The trip home - Venice
My daughter Becca just had a short vacation in Italy When we were in Venice (and still on a PCV budget on our way home) we were camping for a week just outside the city at Mestre. We wandered the streets during the day buying our lunch from the pizza shops or other street vendors. I don't think that we sat down in a restaurant for a meal the whole time we were there. I do remember the day that we came upon a shop that had fresh chickens hanging in the window. We decided to have fried chicken for dinner. The other campers thought that we were truly crazy when we brought it back to the campground. There we sat in front of our tent making dinner one dish at a time. We only had one small pot and were cooking on a one-burner camp stove. First we heated up some tea, then made some vegetables the we started to fry that chicken. We breaded it with some semolina we had gotten in a grocery and fried it in some oil that we had gotten also. We could only cook 2 or 3 pieces at a time in the little 6 inch pot. It took hours to cook the whole thing! We had it for breakfast and lunch the next day too, because traveling like we were, we didn't have any cooler either. I think that was one of the most unusual meals that we made while we were on our own at the European end of our trip.
The trip home - Afganistan
This is a comment I posted on the blog of a friend, David Searles, who was our country director during part of our PCV stay in the Philippines.

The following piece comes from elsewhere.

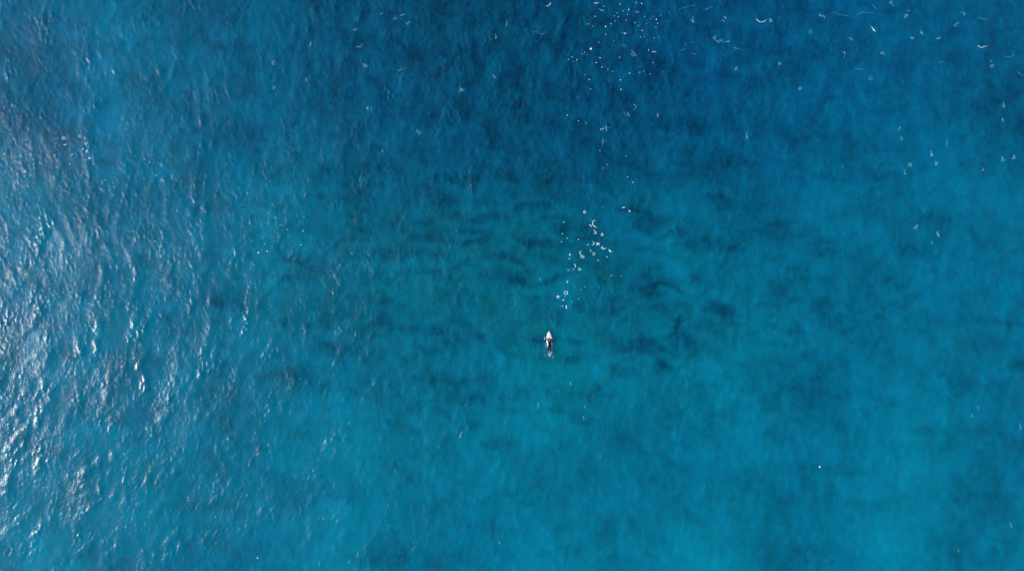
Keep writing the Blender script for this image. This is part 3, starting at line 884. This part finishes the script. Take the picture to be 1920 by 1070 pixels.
for o in small:
    a, b = o.location.x * PPM + 960, 535 - o.location.y * PPM
    for mx, my, nm in sorted(MARKS, key=lambda m: math.hypot(m[0] - a, m[1] - b))[:7]:
        dist = math.hypot(mx - a, my - b)
        if dist > 170: break
        k = DIRS[int(round(math.degrees(math.atan2(my - b, a - mx)) / 45)) % 8]
        near = 'close ' if dist < 30 else ('' if dist < 90 else 'well ')
        what = 'tiny white foam speck' if o['category'] == 'foam speck' else 'faint white foam wisp'
        lab = f'{what} {near}{k} {nm}'
        if lab not in taken and len(lab.split()) <= 16:
            taken[lab] = o; o['label'] = lab
            break
rest = {}
for o in small:
    if o['label'] not in taken: rest.setdefault(o['group'], []).append(o)
for gname, os_ in rest.items():
    what = 'foam specks' if os_[0]['category'] == 'foam speck' else 'foam wisps'
    grp = [o for o in small if o['group'] == gname]
    for word, key in (('leftmost', lambda o: o.location.x), ('rightmost', lambda o: -o.location.x), ('lowest', lambda o: o.location.y), ('topmost', lambda o: -o.location.y)):
        m = min(grp, key=key)
        if m in os_ and m['label'] not in taken:
            m['label'] = f'{word} of the ' + gname if 'specks' in gname or 'wisps' in gname else m['label']
            taken[m['label']] = m

# ------------------------------------------------------------------ splashes round the surfer
def splash(name, pts, label, seed, mat=None):
    """pts: (x px, y px, radius m, z m) clumps; each a knot of small ragged drops"""
    rr = random.Random(seed)
    cx = sum(p[0] for p in pts) / len(pts); cy = sum(p[1] for p in pts) / len(pts)
    ox, oy = px(cx, cy); oz = height(ox, oy)
    bm = bmesh.new()
    for (a, b, r, z) in pts:
        x, y = px(a, b)
        # a low ragged sheet of froth, then drops round it
        nseg = 14; mid = bm.verts.new((x - ox, y - oy, z * .5 + .02)); rim = []; low = []
        ph = rr.uniform(0, 9)
        for k in range(nseg):
            an = 2 * math.pi * k / nseg
            q = r * (0.75 + 0.55 * mnoise.noise(Vector((math.cos(an) * 1.7 + ph, math.sin(an) * 1.7, seed))) + rr.uniform(-.18, .18))
            rim.append(bm.verts.new((x - ox + q * math.cos(an), y - oy + q * math.sin(an), .025 + rr.uniform(0, .02))))
            low.append(bm.verts.new((x - ox + q * math.cos(an), y - oy + q * math.sin(an), -.03)))
        for k in range(nseg):
            bm.faces.new((mid, rim[k], rim[(k + 1) % nseg]))
            bm.faces.new((rim[k], low[k], low[(k + 1) % nseg], rim[(k + 1) % nseg]))
        bm.faces.new(low[::-1])
        for k in range(max(6, int(r * 220))):
            an, d = rr.uniform(0, 6.28), r * (0.3 + 1.2 * rr.random())
            s = rr.uniform(.006, .022) * (0.6 + r * 3)
            c = Vector((x - ox + math.cos(an) * d, y - oy + math.sin(an) * d, rr.uniform(0, z)))
            M = Matrix.Translation(c) @ Matrix.Rotation(rr.uniform(0, 3), 4, 'Z') @ Matrix.Diagonal((s * rr.uniform(.7, 1.6), s, s * .6, 1))
            bmesh.ops.create_icosphere(bm, subdivisions=1, radius=1, matrix=M)
    o = from_bm(name, bm, mat or M_foam)
    o.location = (ox, oy, oz)
    return tag(o, label, 'splash')
def zp(a, b): return 985 + a / 11.89, 600 + b / 11.89
splash('splash', [(*zp(530, 690), .09, .30), (*zp(572, 690), .09, .30), (*zp(548, 715), .13, .26), (*zp(545, 740), .17, .12), (*zp(560, 690), .07, .1), (*zp(580, 705), .08, .08), (*zp(592, 735), .08, .05),
                  (*zp(530, 760), .08, .07), (*zp(548, 785), .09, .06), (*zp(552, 800), .05, .04)],
       'white kick splash trailing behind the feet of the surfer', 1)
splash('splash', [(*zp(457, 395), .09, .10), (*zp(440, 408), .07, .08), (*zp(470, 412), .05, .08), (*zp(428, 418), .05, .05), (*zp(466, 430), .05, .05)],
       'small white splash where the left hand enters the water', 2)
splash('splash', [(*zp(470, 540), .035, .04), (*zp(455, 565), .02, .03)], 'thin splash beside the left rail of the surfboard', 3)
splash('splash', [(*zp(463, 603), .035, .04)], 'small drop of foam left of the surfboard tail', 4)
splash('splash', [(*zp(626, 820), .045, .04)], 'small round drop of foam behind the surfer at right', 5)
splash('splash', [(*zp(412, 800), .03, .04)], 'small faint drop of foam behind the surfer at left', 6)
splash('splash', [(*zp(595, 635), .035, .05), (*zp(612, 675), .025, .03)], 'thin splash by the right calf of the surfer', 7)
def wake(pts, wd, label, mat):
    foam_line('wake_streak', [[zp(*p) for p in pts]], wd, mat, label, 'wake streak', 'wake streaks behind the surfer', int(pts[0][0]))
wake([(478, 535), (458, 560), (445, 585)], .05, 'thin foam streak slanting off the left rail of the surfboard', M_thin)
wake([(440, 640), (425, 680), (408, 718)], .05, 'faint streak slanting away left of the surfer legs', M_mist)
wake([(240, 740), (246, 820), (246, 905)], .13, 'pale upright streak well to the left behind the surfer', M_mist)
wake([(455, 740), (450, 800), (420, 850)], .09, 'pale streak behind the surfer on the left', M_mist)
wake([(500, 820), (492, 870), (488, 920)], .09, 'pale streak straight behind the kick splash', M_mist)
wake([(595, 840), (610, 890), (622, 930)], .09, 'pale streak behind the kick splash on the right', M_mist)
wake([(300, 920), (312, 950)], .12, 'short pale streak farthest to the lower left behind the surfer', M_mist)
wake([(830, 830), (845, 900), (835, 960)], .10, 'pale streak far to the right behind the surfer', M_mist)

My husband David and I COS’ed (Close of Service) from the Philippines in January of 1974. We did the “long trip home” for most of the year in 1974. We picked up an English tour bus in Kathmandu called “Swagman Overland Tours”. Needless to say, it was full of Ausies taking their “Walk-abouts”! It was definitely a “budget tourist” way to go. We camped most places, sometimes with the tents that were carried on top of the bus, but often just on our ground pads and sleeping bags out in the open. We went overland from there through India, into Pakistan and into Afganistan. We must have gotten our Afghan visas in India or Pakistan because we didn’t have any problems at the border. Our small problem was at the gate to the pass. We arrived too late in the day to cross all the way to Kabul before dark so were turned back to start again the next day. The border guards said that they couldn’t “protect your women”! We found a hi-way construction camp on the road back to Rawilpindi and the workers allowed us to camp there. We drove through the pass the next day, stopping at a town in the middle for tea. We could have bought all sorts of smuggled goods there from “pen” guns (holding one bullet in a fountain pen) to coke (and not cola). We arrived safely in Kabul in the late afternoon and stayed in a budget hotel there. We celebrated the 4th of July in Bandiamir, camped near the beautiful lake there.